If this scenario is ringing any festive bells for you then according to photographer Katelyn James it might be time to consider raising your prices in 2022.

YouTube video

Katelyn is specifically talking to wedding photographers in this video, however, I think her tips are applicable to any working photographer. So let’s dive in and get profitable!

  1. The three E’s: Equipment, Experience and Education. If you have invested in any of these three things over the past year, then guess what? They make what you offer more valuable. Now there is one caveat with this. You can’t go and drop 2 grand on a swanky new lens and think your clients are going to be impressed by that and shower you with cash, but it is usually a sign that you’re ready to increase your prices by incremental amounts as you invest more in your business and yourself.
  2. You are already half-booked for 6 months time: This one is a little tricky for non-consumer photographers as they don’t tend to have a target number of shoots per week or month. However, if you are continually being booked up 6 months or more ahead of time, that is a pretty good indicator of your value. Katelyn suggests using this 3-6 month time period as a buffer zone to trial out new pricing, and then if you find that you’re not reaching your goal, you can adjust the prices again as you go along. She does emphasise that you can’t just try new prices out for a month, you have to give it more time than that to really see if it works, 3 to 6 months minimum.
  3. Your level of experience has increased: Don’t undervalue your experience. More work and more clients equal more to show prospective clients, and your portfolio should always be kept up to date. In line with this, when you update your portfolio it might be time to re-evaluate your pricing. Don’t fall into the feast-famine marketing trap where you’re so crazy busy that you don’t have time to show your work, and then because you’re not marketing you then don’t book new clients. You need to use that forward momentum to push your business forwards with continual marketing and sharing your work. The answer then is to invest in outsourcing, systems and a solid workflow so you can keep your head up even in busy times (cue: me making a mental note here!).
  4. You’re ready to slow down: can anybody say Burnout? Raise your hand if this is you (me raising hand!). If you’re booking clients easily but find yourself struggling to keep up, then don’t be scared to raise your prices. It’s far better to book fewer clients at a higher price and really be able to give them a great experience than to be constantly stressed out and skimping on your service to them because you’re too busy. Life isn’t always about the money. If your quality of life is suffering then you might want to take a hard look at things.

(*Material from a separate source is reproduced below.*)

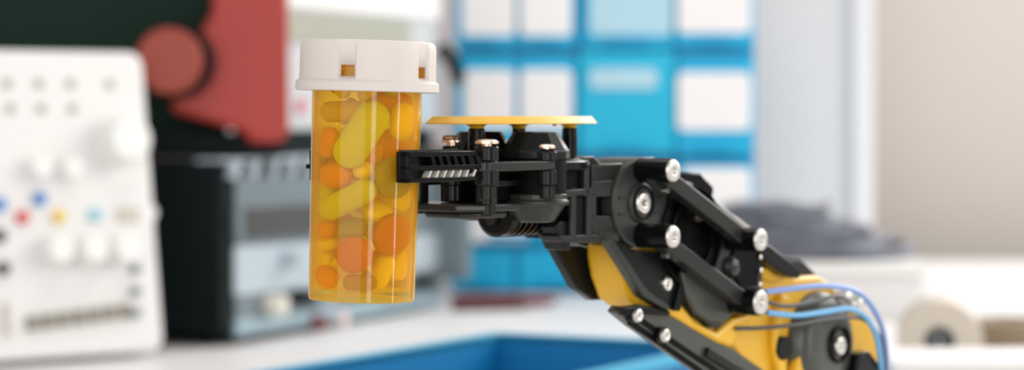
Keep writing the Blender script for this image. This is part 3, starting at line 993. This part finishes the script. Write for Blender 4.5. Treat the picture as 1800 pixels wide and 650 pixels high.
onp([(412, 362), (412, 420), (560, 410), (560, 355)], SF, .002, .003, 'screen_bezel', SGREY, sc)
onp([(430, 362), (430, 418), (556, 410), (556, 357)], SF, -.001, .002, 'screen', SCREEN, sc, label='dark screen')
onp([(412, 562), (412, 592), (770, 536), (770, 512)], SF, .002, .003, 'lower_strip', SBLUE, sc)
bm = NB()
n = 9
for i in range(n):
    x = .004 + (Lx * .70) * i / n
    add_prism(bm, [(x, Hz - .014), (x + .010, Hz - .014), (x + .020, Hz - .001), (x + .010, Hz - .001)], -.002, .006)
obj('highlight_louvres', bm, SLIGHT, sc, label='vent louvres with slanting highlights painted pale')  # highlights along the chamfered top edge, put into pale louvres
bm = NB(); add_box(bm, .0, Lx * .75, .0045, .03, Hz - .003, Hz + .002); obj('top_trim', bm, SLIGHT, sc)
for px, py, r, m in ((472, 536, 18, mat('cream_knob', (.72, .68, .60), .4)), (522, 522, 16, GREYP), (555, 520, 14, SLIGHT), (500, 455, 15, SLIGHT), (690, 505, 14, GREYP), (735, 495, 14, GREYP)):
    disc('knob', px, py, r, m, sc, SF, h=.016, off=-.001, d=2.2)
for px, py, m in ((588, 559, mat('pink_plug', (.75, .62, .62), .5)), (548, 566, DRED)):
    disc('socket', px, py, 13, m, sc, SF, h=.012, off=.002, d=2.3)
bm = NB()
p = SF.hit(778, 250, -.012)
add_box(bm, Lx - .012, Lx + .008, -.03, .02, .03, Hz - .01)
obj('side_handle', bm, SGREY, sc, bevel=.003)
# dark red side panel on the case's left side
bm = NB()
add_box(bm, -.007, -.0035, .085, .285, .028, Hz - .006)
obj('side_panel', bm, DRED, sc, bevel=.001, label='dark red side panel')

# ---- dark green and red bench machine on the left, standing on that instrument
MO = C1 + SF.ey * .05 + SF.ex * .005 + Vector((0, 0, Hz + .003))
MF = Frame(MO, (1, .10, 0))
mc = thing('bench_machine', 'dark green machine with red cover and round red handwheel on the black instrument', 'machine', frame=MF)
yo = .05
up0 = lambda P: [(x, max(z, 0.0)) for x, z in P]
bm = NB(); add_prism(bm, up0(MF.poly([(255, 284), (255, 222), (500, 240), (500, 278)], yo)), .028, .065); obj('base', bm, DTEAL, mc, bevel=.003)
bm = NB(); add_prism(bm, up0(MF.poly([(-260, 284), (-260, -110), (400, -110), (400, 240), (330, 240), (330, 284)], .06)), .055, .10); obj('body', bm, DGREEN, mc, bevel=.006)
bm = NB(); add_prism(bm, MF.poly([(298, 196), (330, 90), (372, 22), (374, -110), (492, -110), (506, -60), (508, 230), (494, 252), (438, 252), (428, 232)], yo - .03), .012, .055)
rc = obj('red_cover', bm, REDM, mc, bevel=.006, seg=3, label='red cover')
x, z = MF.hit(306, 108, -.01)
r = 58 * K * 2.2
bm = NB(); add_lathe(bm, [(r * .90, -.030), (r * .97, -.027), (r, -.020), (r, -.012)], (x - .004, 0, z), 'y', seg=48); hw = obj('handwheel', bm, REDK, mc, label='round red handwheel')
bm = NB(); add_lathe(bm, [(r * 1.06, -.012), (r * 1.10, -.008), (r * 1.10, .03)], (x + .003, 0, z), 'y', seg=48); obj('wheel_rim', bm, DTEAL, hw)

# ---- pale instrument standing on the right half of the bench instrument
UO = C1 + SF.ex * (Lx * .29) + SF.ey * .02 + Vector((0, 0, Hz + .003))
UF = Frame(UO, SF.ex)
un = thing('pale_instrument', 'light grey instrument with an olive display on top of the bench instrument', 'instrument', frame=UF)
Lu = Lx * .78
bm = NB(); add_prism(bm, rrect(.0, Lu, .022, .20, .006), .0, .05); obj('case', bm, mat('pale_case', (.50, .52, .53), .5), un, bevel=.002)
bm = NB(); add_box(bm, .004, Lu - .004, .004, .046, 0, .024); obj('plinth', bm, DTEAL, un)
zA, zB = UF.hit(600, 78)[1], UF.hit(600, 28)[1]
bm = NB(); add_box(bm, .012, Lu * .80, -.002, .002, zA, zB); obj('display', bm, OLIVE, un, label='olive display band')
bm = NB(); add_box(bm, .0, Lu, -.003, .002, zB + .004, .198); obj('top_band', bm, WHITE, un)
disc('indicator', 526, 186, 13, mat('pink_lamp', (.62, .16, .20), .5), un, UF, h=.004, d=2.3)
x0, z0 = UF.hit(778, 85, -.01); x1_, z1_ = UF.hit(806, 140, -.01)
bm = NB(); add_sweep(bm, [(x0, -.010, z0), ((x0 + x1_) / 2, -.014, (z0 + z1_) / 2), (x1_, -.010, z1_)], .0075, seg=12); obj('handle', bm, DTEAL, un, label='dark slanting handle')
bm = NB(); add_box(bm, Lu * .80 + .01, Lu - .01, -.0015, .002, .03, .10); obj('grey_panel', bm, SLIGHT, un)

# ---- white board hanging on the back wall, behind the instruments
bm = NB()
xa, za = ray(300, 235).x * 3.5, ray(300, 260).z * 3.5
xb = ray(852, 0).x * 3.5
add_box(bm, xa, xb, 3.515, 3.55, za, .42)
wbm = mat('pinkish_white_board', (.86, .80, .81), .5, var=.02)
tag(obj('wall_board', bm, wbm, bevel=.003), 'white board on the back wall left of the blue drawers', 'board')

# ---- blue drawer cabinet
dO = -TABLE / ((514 - HY) * K)
OF = Frame(ray(785, 514) * dO, (1, 0, 0))
oc = thing('drawer_cabinet', 'blue plastic drawer cabinet with white labels behind the gripper', 'cabinet', frame=OF)
xr = OF.hit(1328, 400)[0]
zt_ = OF.hit(900, -120)[1]
bm = NB(); add_box(bm, .012, xr, .006, .16, 0, zt_); obj('cabinet_body', bm, OBLUE, oc, bevel=.003)
def drawer(x0p, x1p, y0p, y1p, m, lab, labm=OLAB, strip=None):
    x0, z1 = OF.hit(x0p, y0p); x1, z0 = OF.hit(x1p, y1p)
    bm = NB(); add_prism(bm, rrect(x0, x1, z0, z1, .004, 3), -.006, .008)
    o = obj('drawer', bm, m, oc, bevel=.0015)
    if lab:
        a, d = OF.hit(lab[0], lab[2], -.006); b, c = OF.hit(lab[1], lab[3], -.006)
        bm = NB(); add_prism(bm, rrect(a, b, c, d, .007, 4), -.008, -.004)
        obj('label_card', bm, labm, o)
    bm = NB()
    xm = (x0 + x1) / 2
    add_box(bm, xm - (x1 - x0) * .22, xm + (x1 - x0) * .22, -.014, -.005, z0 + .006, z0 + .010)
    obj('pull', bm, m, o, bevel=.001)
    return o
drawer(800, 908, -110, 84, OBLUE2, (812, 906, -60, 63))
drawer(911, 1012, -110, 84, OBLUE2, (915, 1005, -60, 63))
drawer(1022, 1184, -110, 84, OBLUE2, (1036, 1182, -60, 62), OPALE)
drawer(1188, 1324, -110, 84, OBLUE2, (1191, 1320, -60, 58))
drawer(800, 908, 98, 262, OBLUE2, (816, 905, 123, 226))
drawer(911, 1012, 98, 262, OBLUE2, (915, 1005, 122, 228))
drawer(1018, 1186, 90, 268, OCYAN, (1036, 1156, 120, 156), OPALE)
drawer(1190, 1324, 98, 272, OBLUE2, (1191, 1320, 127, 229))
drawer(800, 1012, 284, 428, OBLUE2, (818, 930, 320, 424))
drawer(1018, 1186, 284, 428, OBLUE2, (1036, 1156, 300, 340), OPALE)
drawer(1190, 1324, 284, 428, OBLUE2, (1200, 1320, 295, 396))
drawer(792, 905, 438, 508, OBLUE2, None)
drawer(910, 1060, 438, 508, OBLUE2, None)
drawer(1065, 1324, 438, 508, OBLUE2, None)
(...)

For example, instead of earning $80,000 a year and killing yourself for it, would it be better to earn $72,000 but with a lot fewer clients and taking a risk on raising your prices but being around for your family and loved ones?
  5. You’re in the dead zone: Your prices a way too low for your standard of presentation. You look so amazing on social media that your prices are too low for the type of client who is looking at your work. this works for commercial photography especially. If you put in a bid that is way too low for the type of job, then the client will assume that you don’t have the correct knowledge and experience and likely won’t want to take a risk booking you. If your work is improving quickly, then you need to increase your prices in line with that.
  6. Bonus: If a client tells you to raise your prices: you should have already done this 6 months ago!

Now Katelyn does end the video with a very big but (no not that kind!). She emphasizes that your website, your social media presence and your marketing all need to be presented in a professional way that enhances your value, otherwise you can’t raise your prices.

So what do you think? When did you last raise your prices?

Now, if you need me, I’m going to be outsourcing my retouching this month and clawing back some free time!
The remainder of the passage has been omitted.